EXERCISE REQUIREMENTS: Repeat verbatim every line of the material, beginning at the line that holds "m.build('monitor_ceiling', 'ceil_pale', sh, off=SO)" and ending at its last line.

DATASET ROWS:
========================================

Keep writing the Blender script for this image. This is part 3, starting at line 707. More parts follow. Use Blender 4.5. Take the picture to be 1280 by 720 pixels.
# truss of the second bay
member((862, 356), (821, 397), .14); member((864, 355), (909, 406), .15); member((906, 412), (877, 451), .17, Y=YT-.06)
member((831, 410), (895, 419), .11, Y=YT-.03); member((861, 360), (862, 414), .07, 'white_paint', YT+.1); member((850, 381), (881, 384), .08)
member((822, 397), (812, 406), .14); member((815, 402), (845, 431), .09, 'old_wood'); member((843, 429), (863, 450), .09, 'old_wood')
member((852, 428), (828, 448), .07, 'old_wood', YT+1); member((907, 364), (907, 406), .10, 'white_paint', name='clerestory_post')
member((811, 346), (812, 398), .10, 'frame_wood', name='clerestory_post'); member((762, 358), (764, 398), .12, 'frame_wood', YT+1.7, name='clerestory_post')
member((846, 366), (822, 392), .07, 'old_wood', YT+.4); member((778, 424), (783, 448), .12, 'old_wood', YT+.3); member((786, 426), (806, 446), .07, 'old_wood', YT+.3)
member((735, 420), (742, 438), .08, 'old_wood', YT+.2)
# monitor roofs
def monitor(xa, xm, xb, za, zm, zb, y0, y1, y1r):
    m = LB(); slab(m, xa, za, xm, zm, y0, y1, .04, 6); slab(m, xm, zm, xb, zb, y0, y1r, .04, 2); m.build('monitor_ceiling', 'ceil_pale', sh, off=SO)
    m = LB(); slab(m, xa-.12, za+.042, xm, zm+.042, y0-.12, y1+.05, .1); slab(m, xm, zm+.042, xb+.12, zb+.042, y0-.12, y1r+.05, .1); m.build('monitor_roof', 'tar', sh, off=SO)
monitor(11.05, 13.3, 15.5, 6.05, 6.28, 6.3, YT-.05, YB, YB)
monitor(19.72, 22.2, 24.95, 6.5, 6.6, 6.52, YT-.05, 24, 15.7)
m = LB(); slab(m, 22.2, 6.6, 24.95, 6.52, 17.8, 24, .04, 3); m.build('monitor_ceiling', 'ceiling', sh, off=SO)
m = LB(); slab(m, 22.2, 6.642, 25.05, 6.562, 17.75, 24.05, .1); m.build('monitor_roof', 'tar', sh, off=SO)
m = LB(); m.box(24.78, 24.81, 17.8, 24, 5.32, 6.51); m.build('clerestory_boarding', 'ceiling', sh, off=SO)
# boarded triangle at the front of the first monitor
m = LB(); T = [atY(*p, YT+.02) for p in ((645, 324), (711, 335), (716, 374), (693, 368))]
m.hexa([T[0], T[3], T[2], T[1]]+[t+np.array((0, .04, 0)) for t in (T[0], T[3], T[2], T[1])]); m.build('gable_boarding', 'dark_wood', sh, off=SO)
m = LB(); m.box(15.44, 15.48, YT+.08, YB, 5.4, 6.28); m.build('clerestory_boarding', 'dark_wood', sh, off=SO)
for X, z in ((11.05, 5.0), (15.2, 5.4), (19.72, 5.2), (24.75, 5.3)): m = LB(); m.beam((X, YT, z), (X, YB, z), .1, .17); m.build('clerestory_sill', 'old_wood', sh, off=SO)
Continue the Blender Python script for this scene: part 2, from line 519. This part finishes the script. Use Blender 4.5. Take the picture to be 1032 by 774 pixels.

========================================

ANSWER FOR THE TASK:
    m = LB(); slab(m, xa, za, xm, zm, y0, y1, .04, 6); slab(m, xm, zm, xb, zb, y0, y1r, .04, 2); m.build('monitor_ceiling', 'ceil_pale', sh, off=SO)
    m = LB(); slab(m, xa-.12, za+.042, xm, zm+.042, y0-.12, y1+.05, .1); slab(m, xm, zm+.042, xb+.12, zb+.042, y0-.12, y1r+.05, .1); m.build('monitor_roof', 'tar', sh, off=SO)
monitor(11.05, 13.3, 15.5, 6.05, 6.28, 6.3, YT-.05, YB, YB)
monitor(19.72, 22.2, 24.95, 6.5, 6.6, 6.52, YT-.05, 24, 15.7)
m = LB(); slab(m, 22.2, 6.6, 24.95, 6.52, 17.8, 24, .04, 3); m.build('monitor_ceiling', 'ceiling', sh, off=SO)
m = LB(); slab(m, 22.2, 6.642, 25.05, 6.562, 17.75, 24.05, .1); m.build('monitor_roof', 'tar', sh, off=SO)
m = LB(); m.box(24.78, 24.81, 17.8, 24, 5.32, 6.51); m.build('clerestory_boarding', 'ceiling', sh, off=SO)
# boarded triangle at the front of the first monitor
m = LB(); T = [atY(*p, YT+.02) for p in ((645, 324), (711, 335), (716, 374), (693, 368))]
m.hexa([T[0], T[3], T[2], T[1]]+[t+np.array((0, .04, 0)) for t in (T[0], T[3], T[2], T[1])]); m.build('gable_boarding', 'dark_wood', sh, off=SO)
m = LB(); m.box(15.44, 15.48, YT+.08, YB, 5.4, 6.28); m.build('clerestory_boarding', 'dark_wood', sh, off=SO)
for X, z in ((11.05, 5.0), (15.2, 5.4), (19.72, 5.2), (24.75, 5.3)): m = LB(); m.beam((X, YT, z), (X, YB, z), .1, .17); m.build('clerestory_sill', 'old_wood', sh, off=SO)
Continue the Blender Python script for this scene: part 2, from line 519. This part finishes the script. Use Blender 4.5. Take the picture to be 1032 by 774 pixels.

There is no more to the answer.